Registration statement for specified transactions by certain issuers

November 14, 2023

 

Exhibit 5.2

 

November 14, 2023

 

Rezolute, Inc.

275 Shoreline Drive, Suite 500

Redwood City, CA 94065

 

Re:      Registration Statement on Form S-3

 

Ladies and Gentlemen:

 

We have acted as counsel to Rezolute, Inc., a Nevada corporation (the “Company”), in connection with the filing by the Company with the United States Securities and Exchange Commission (the “Commission”) of a Prospectus (the “Prospectus”) included in the Registration Statement on Form S-3 (the “Registration Statement”) filed by the Company with the Commission under the Securities Act of 1933, as amended (the “Securities Act”), relating to the offer and sale by the Company of up to $17,500,000 of shares of common stock, par value $0.001 per share, of the Company (the “Common Shares”).
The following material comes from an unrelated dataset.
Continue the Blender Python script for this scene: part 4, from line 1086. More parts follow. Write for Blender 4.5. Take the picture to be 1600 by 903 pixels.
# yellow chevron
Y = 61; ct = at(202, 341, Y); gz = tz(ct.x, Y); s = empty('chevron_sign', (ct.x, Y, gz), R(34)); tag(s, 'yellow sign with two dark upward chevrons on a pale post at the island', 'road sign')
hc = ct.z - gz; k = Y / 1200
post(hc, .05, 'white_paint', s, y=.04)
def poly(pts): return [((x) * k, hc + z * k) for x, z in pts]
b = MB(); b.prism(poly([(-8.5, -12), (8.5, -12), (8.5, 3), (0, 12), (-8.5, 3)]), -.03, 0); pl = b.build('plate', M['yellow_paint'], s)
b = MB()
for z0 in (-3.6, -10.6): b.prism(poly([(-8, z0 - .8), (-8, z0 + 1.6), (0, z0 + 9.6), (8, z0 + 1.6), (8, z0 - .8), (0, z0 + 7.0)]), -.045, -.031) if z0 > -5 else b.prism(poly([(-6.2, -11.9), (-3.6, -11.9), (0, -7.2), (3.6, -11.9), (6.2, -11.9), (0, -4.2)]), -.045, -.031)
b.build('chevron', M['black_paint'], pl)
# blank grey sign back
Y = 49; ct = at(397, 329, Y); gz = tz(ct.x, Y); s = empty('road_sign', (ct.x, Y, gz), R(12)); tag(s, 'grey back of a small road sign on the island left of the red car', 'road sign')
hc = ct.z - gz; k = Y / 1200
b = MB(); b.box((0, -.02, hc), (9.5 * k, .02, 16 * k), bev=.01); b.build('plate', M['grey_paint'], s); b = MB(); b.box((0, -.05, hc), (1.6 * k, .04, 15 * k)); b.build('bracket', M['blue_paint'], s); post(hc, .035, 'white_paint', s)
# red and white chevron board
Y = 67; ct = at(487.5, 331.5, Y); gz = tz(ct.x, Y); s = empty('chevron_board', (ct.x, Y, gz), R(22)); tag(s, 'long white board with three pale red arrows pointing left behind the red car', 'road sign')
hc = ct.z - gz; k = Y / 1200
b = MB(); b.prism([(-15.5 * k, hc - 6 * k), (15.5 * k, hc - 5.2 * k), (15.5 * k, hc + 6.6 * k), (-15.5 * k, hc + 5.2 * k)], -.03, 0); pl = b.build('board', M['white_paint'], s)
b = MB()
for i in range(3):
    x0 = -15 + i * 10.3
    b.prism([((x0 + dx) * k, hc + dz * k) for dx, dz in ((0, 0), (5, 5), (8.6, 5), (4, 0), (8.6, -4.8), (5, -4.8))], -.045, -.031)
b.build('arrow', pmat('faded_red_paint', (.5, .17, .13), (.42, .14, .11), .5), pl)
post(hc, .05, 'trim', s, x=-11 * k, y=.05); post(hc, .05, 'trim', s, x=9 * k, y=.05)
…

The Common Shares will be sold pursuant to the Open Market Sale Agreement, dated November 14, 2023 by and between the Company and Jefferies LLC (the “Sales Agreement”).

 

We have examined such documents and have reviewed such questions of law as we have considered necessary or appropriate for the purposes of our opinions set forth below. In rendering our opinions set forth below, we have assumed the authenticity of all documents submitted to us as originals, the genuineness of all signatures and the conformity to authentic originals of all documents submitted to us as copies. We have also assumed the legal capacity for all purposes relevant hereto of all natural persons and, with respect to all parties to agreements or instruments relevant hereto other than the Company, that such parties had the requisite power and authority (corporate or otherwise) to execute, deliver and perform such agreements and instruments, that such agreements and instruments have been duly authorized by all requisite action (corporate or otherwise), executed and delivered by such parties and that such agreements and instruments are the valid, binding and enforceable obligations of such parties. As to questions of fact material to our opinions, we have relied upon certificates or comparable documents of officers and other representatives of the Company and of public officials.

 

Based on the foregoing, we are of the opinion that the Common Shares, when issued and delivered against payment of the consideration therefor specified in the Sales Agreement, will be validly issued, fully paid and non-assessable.

 

Our opinions expressed above are limited to Chapter 78 of the Nevada Revised Statutes and the federal laws of the United States of America.

 

 

 

 

 

Rezolute, Inc.

November 14, 2023

Page 2

 

We hereby consent to the filing of this opinion as an exhibit to the Registration Statement, and to the reference to our firm under the heading “Legal Matters” in the Prospectus. In giving this consent, we do not admit that we are within the category of persons whose consent is required under Section 7 of the Securities Act or the rules and regulations of the Commission thereunder.